An important aspect of fractured reservoir recovery is not just the permeability of the fracture system but also the ratio of fracture surface area to matrix volume. The drainage of fluids from matrix to fracture is easier when the fluid has shorter distances to travel. The matrix block size distribution depends on fracture length, spacing and orientation. A numerical fracture mechanics model is used to generate various fracture networks as a function of loading history and initial stress anisotropy. Boundary conditions are chosen to generate both single set fracture systems and interconnected, multi-set networks.

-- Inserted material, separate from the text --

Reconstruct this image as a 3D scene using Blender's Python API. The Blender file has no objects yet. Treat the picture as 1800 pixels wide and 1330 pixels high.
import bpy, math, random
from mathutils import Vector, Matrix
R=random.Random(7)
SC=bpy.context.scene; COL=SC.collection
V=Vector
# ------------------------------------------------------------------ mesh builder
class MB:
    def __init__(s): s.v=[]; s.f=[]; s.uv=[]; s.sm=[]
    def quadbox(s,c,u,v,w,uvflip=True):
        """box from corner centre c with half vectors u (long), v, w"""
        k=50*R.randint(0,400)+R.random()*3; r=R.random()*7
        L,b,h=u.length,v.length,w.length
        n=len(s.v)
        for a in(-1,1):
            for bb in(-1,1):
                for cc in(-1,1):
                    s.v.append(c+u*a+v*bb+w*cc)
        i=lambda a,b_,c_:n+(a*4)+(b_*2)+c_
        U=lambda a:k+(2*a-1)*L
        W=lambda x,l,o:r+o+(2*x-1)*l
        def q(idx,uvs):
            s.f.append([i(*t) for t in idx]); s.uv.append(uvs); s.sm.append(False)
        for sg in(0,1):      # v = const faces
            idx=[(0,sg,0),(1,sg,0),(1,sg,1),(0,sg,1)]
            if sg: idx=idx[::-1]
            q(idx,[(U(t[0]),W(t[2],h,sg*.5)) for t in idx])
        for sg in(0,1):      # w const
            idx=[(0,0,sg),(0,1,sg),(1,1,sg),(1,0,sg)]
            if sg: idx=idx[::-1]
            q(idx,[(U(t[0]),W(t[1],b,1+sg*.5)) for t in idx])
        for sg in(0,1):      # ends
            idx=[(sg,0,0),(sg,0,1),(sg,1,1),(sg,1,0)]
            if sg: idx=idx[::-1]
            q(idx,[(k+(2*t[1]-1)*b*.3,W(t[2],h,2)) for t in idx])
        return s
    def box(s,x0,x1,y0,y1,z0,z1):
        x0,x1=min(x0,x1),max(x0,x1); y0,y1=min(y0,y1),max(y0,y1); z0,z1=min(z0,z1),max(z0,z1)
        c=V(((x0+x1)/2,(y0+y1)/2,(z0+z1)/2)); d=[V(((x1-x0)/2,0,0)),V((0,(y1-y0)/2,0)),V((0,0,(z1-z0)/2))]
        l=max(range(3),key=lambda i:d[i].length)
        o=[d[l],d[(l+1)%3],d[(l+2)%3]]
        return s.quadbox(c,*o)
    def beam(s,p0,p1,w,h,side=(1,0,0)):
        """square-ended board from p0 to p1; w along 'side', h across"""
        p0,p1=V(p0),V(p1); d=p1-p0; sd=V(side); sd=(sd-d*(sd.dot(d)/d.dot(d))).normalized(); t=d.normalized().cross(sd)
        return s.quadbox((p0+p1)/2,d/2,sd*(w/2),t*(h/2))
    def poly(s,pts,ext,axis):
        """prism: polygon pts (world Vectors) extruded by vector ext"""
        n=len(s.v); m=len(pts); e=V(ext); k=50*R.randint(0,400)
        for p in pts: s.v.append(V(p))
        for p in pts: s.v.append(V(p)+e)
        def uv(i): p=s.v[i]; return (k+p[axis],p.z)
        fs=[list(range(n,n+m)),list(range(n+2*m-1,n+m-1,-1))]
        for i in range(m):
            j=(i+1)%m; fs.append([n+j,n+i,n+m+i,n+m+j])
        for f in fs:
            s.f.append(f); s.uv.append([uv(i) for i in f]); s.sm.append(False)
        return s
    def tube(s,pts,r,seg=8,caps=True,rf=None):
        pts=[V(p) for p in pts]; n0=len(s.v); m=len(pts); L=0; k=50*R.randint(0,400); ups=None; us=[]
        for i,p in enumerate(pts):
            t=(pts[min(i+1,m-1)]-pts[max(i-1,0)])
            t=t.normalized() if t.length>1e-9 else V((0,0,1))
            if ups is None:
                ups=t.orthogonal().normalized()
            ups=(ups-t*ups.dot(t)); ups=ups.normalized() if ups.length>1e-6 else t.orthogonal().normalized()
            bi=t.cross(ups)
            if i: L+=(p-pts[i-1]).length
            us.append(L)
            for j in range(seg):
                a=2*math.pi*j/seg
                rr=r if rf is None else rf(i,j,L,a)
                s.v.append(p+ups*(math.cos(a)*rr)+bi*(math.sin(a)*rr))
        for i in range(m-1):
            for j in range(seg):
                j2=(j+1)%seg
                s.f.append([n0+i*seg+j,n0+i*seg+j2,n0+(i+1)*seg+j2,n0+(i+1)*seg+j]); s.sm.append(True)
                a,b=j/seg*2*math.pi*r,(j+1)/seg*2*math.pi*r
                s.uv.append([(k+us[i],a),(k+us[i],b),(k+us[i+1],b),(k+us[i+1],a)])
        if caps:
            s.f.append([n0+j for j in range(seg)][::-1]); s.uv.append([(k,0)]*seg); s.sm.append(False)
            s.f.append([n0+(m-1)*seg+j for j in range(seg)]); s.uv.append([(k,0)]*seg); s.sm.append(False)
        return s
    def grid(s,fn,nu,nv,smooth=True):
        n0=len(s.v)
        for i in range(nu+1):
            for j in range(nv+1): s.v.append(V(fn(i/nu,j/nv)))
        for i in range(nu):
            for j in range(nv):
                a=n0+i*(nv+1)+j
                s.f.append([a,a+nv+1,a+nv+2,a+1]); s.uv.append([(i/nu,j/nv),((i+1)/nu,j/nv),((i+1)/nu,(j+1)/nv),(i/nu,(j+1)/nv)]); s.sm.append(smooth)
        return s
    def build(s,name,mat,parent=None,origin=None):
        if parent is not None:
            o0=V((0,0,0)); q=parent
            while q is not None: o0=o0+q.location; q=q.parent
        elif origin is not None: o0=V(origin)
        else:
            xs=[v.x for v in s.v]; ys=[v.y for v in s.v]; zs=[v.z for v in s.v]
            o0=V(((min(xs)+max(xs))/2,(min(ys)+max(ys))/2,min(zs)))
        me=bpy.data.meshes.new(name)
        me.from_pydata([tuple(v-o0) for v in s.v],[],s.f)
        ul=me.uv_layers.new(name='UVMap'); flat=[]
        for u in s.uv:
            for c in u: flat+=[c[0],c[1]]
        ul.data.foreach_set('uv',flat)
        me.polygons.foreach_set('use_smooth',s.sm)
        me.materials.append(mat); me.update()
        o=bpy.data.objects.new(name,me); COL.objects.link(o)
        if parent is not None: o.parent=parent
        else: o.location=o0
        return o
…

In addition to loading conditions, fracture pattern results are strongly influenced by mechanical layer thickness (all examples constitute strata-bound fractures), mechanical properties of the rock (particularly the subcritical index), and initial flaw populations from which the fractures grow. Matrix block sizes are assessed for each pattern by calculating fracture surface area to reservoir volume ratios and maximum drainage distance from matrix to fracture. Finally, flow performance of each fracture pattern is assessed by computing effective single-phase permeability values and two-phase drainage curves using fine-scale finite difference simulations. Results are computed for high and low capillary pressure contrast between matrix and fracture. Two-phase calculations are presented for both primary recovery and waterflood cases. Preliminary results highlight the importance of fracture connectivity (single set versus multi-set fracture networks), well placement (whether directly connected to fracture system or not), and capillary pressure effects.